# Aim:
Work out the number of lines containing "Take". Give that number alone.

# Exercise material:
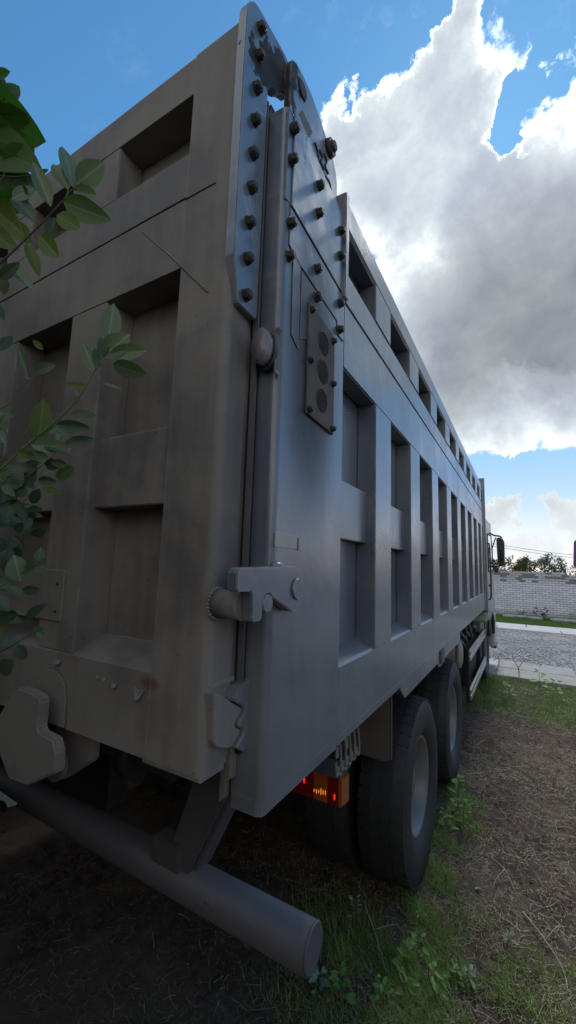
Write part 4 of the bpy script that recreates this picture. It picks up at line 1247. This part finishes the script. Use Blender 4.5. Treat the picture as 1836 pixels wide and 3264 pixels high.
---
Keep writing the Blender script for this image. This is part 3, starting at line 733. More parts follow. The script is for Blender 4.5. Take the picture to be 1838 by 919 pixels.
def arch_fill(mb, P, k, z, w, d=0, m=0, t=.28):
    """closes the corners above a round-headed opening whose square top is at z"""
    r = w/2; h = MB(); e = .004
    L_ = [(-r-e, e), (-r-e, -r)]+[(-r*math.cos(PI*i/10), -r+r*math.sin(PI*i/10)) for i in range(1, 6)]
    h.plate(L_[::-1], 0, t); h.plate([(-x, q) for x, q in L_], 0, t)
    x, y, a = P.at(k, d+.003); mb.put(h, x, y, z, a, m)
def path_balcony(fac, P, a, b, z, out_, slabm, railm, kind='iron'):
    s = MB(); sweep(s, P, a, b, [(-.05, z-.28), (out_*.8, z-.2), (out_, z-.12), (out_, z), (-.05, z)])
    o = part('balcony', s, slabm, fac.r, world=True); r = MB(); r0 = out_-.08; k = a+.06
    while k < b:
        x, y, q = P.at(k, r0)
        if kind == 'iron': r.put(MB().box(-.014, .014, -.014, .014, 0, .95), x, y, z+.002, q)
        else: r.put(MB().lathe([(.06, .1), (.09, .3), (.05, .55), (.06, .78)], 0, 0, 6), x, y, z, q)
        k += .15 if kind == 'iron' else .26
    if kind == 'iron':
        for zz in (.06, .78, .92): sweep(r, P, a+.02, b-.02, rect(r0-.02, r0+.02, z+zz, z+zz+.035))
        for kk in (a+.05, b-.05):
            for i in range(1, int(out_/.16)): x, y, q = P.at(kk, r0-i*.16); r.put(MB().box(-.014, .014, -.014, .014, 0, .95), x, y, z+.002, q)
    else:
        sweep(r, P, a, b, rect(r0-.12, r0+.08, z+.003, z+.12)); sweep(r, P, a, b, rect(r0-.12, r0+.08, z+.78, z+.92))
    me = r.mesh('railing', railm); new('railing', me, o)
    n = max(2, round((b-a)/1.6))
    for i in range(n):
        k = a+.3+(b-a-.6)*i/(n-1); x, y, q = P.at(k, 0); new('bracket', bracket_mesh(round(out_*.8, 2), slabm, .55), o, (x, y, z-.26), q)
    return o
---
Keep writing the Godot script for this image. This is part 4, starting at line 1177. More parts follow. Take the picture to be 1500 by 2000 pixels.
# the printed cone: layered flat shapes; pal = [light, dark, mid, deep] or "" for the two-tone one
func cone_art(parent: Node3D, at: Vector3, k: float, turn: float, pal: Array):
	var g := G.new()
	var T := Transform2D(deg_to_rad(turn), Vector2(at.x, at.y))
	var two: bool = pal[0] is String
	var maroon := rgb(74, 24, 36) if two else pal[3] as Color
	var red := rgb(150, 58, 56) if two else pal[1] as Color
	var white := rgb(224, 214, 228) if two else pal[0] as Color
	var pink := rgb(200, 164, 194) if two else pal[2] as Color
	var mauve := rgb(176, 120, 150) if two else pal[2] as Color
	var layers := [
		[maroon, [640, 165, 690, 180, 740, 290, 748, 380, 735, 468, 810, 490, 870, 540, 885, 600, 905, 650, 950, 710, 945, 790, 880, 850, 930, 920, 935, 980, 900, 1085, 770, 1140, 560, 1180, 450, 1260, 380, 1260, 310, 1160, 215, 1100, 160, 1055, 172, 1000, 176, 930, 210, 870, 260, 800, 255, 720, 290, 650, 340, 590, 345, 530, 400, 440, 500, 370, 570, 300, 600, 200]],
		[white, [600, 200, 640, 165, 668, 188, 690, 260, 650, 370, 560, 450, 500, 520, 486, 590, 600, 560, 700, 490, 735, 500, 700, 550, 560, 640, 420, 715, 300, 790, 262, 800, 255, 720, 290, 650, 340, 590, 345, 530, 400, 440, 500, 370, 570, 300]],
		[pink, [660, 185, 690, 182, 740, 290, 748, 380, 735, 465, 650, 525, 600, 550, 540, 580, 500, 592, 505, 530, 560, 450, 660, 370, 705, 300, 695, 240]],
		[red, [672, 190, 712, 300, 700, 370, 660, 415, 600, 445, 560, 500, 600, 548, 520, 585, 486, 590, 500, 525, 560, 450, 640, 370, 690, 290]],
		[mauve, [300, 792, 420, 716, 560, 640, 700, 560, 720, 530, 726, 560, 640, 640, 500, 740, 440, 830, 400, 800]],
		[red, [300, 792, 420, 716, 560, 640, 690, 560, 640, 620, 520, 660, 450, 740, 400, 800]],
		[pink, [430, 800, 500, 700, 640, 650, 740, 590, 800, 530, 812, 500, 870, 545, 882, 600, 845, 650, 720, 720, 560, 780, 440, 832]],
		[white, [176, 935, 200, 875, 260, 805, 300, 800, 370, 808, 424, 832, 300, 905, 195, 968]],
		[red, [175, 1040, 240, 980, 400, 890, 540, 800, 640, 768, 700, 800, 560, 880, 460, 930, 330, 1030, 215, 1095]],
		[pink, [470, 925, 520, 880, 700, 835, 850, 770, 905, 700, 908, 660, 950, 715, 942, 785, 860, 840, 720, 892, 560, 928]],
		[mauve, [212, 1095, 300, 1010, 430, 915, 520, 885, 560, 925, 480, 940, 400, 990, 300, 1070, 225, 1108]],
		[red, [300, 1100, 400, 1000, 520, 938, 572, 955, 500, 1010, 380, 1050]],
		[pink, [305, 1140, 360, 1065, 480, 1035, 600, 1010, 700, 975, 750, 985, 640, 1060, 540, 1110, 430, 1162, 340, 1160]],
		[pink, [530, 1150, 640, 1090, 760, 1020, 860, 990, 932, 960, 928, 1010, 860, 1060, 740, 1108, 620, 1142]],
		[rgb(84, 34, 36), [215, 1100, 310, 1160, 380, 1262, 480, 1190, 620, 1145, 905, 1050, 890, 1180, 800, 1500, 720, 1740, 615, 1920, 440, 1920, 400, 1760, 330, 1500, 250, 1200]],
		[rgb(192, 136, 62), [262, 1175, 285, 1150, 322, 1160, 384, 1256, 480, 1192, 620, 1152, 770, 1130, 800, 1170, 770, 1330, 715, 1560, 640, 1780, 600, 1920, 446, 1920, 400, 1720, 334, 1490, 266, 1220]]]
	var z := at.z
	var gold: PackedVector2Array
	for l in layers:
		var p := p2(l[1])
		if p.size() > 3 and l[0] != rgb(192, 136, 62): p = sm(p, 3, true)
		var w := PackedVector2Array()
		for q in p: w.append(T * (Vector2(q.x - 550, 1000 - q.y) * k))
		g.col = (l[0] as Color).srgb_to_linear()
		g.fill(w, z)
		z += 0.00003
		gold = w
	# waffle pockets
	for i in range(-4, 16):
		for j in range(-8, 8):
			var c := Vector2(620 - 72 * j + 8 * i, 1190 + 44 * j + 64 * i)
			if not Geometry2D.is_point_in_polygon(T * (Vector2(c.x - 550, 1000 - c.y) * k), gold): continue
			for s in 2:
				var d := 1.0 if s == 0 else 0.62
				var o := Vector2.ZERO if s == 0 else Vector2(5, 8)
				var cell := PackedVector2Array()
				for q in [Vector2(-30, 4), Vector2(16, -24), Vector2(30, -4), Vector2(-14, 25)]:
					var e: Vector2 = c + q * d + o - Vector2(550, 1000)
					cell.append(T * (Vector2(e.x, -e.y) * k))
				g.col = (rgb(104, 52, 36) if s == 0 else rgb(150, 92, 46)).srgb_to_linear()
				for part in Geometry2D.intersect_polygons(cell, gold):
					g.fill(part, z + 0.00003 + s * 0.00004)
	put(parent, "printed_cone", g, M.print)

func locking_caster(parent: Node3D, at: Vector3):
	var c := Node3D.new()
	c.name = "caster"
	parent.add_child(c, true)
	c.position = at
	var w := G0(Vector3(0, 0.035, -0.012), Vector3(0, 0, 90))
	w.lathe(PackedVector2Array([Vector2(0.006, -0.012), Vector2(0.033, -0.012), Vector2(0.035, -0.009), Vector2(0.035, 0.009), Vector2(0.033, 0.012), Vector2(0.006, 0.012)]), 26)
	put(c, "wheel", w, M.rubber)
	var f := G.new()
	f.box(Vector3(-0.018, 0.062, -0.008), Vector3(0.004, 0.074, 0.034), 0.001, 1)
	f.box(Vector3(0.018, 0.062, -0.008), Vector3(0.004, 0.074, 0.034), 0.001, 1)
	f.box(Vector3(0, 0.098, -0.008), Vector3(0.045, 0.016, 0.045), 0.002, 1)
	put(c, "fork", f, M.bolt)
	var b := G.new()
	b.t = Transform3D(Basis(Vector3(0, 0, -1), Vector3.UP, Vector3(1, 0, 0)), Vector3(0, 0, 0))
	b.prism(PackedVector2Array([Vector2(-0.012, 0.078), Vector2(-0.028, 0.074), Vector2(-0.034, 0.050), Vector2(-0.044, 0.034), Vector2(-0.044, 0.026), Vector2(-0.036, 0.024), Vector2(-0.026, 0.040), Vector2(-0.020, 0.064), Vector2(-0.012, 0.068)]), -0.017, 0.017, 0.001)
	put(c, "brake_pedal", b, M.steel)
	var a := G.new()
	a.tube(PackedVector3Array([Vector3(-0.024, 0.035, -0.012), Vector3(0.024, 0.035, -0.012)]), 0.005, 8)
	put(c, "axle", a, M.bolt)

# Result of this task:
2